Pourtant le potentiel d’amélioration de l’action publique par imbrication systématique des deux démarches est réel, comme nous avons tenté de le mettre en évidence ci-dessus. Le laboratoire d’innovation publique du département des Hauts-de-Seine conjugue aujourd’hui les trois grandes finalités identifiées pour les laboratoires d’innovation soutenus par la DITP (transformation interne de l’administration, transformation externe des politiques publiques et implication des partenaires) après avoir pris conscience que la transformation externe ne pouvait se faire sans un travail prospectif pour faciliter l’innovation interne et transformer l’administration. Ainsi les EAK sont devenus, en organisant un espace de réflexion prospectif et décloisonné pour inspirer l’innovation, un outil essentiel au service d’innovations mieux évaluées et d’évaluations plus innovantes pour une action publique plus impactante.

  1. Créé en 2006, Planète publique est une société de conseil qui développe son activité autour de trois champs d’intervention : – l’évaluation de politiques publiques (tous secteurs confondus) ; - l’environnement et le développement durable (eau, énergie, mobilité, biodiversité, déchets, Agenda 21, etc.) ; – l’accompagnement dans les démarches participatives (panel citoyens, conférences citoyennes, etc.).

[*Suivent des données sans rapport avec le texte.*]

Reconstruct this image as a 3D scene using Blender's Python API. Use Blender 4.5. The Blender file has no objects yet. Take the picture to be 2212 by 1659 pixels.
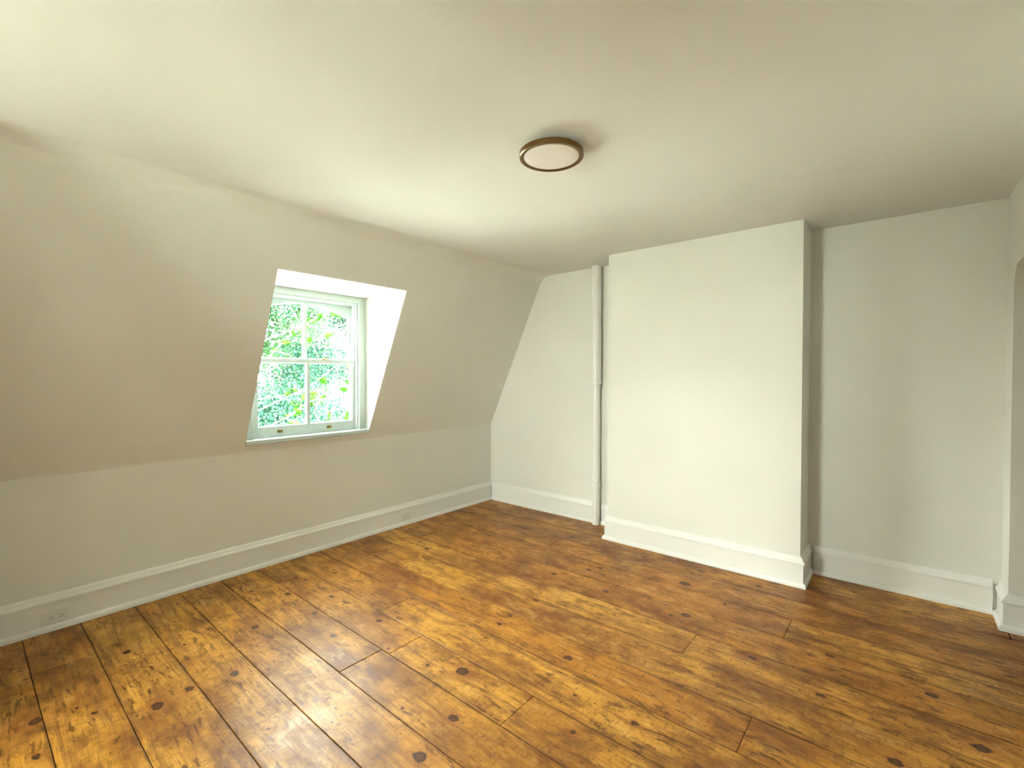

  2. L’association 4D, pour « dossiers et débats pour le développement durable » est un think tank citoyen sur la transition vers un développement durable. Créée après le sommet de la Terre de Rio de 1992, 4D construit un savoir et une expertise sur le développement durable et contribue à faire connaître ses enjeux, vitaux pour le xxie siècle. Elle développe son activité à l’international, comme au niveau national et local (www.association4d.org).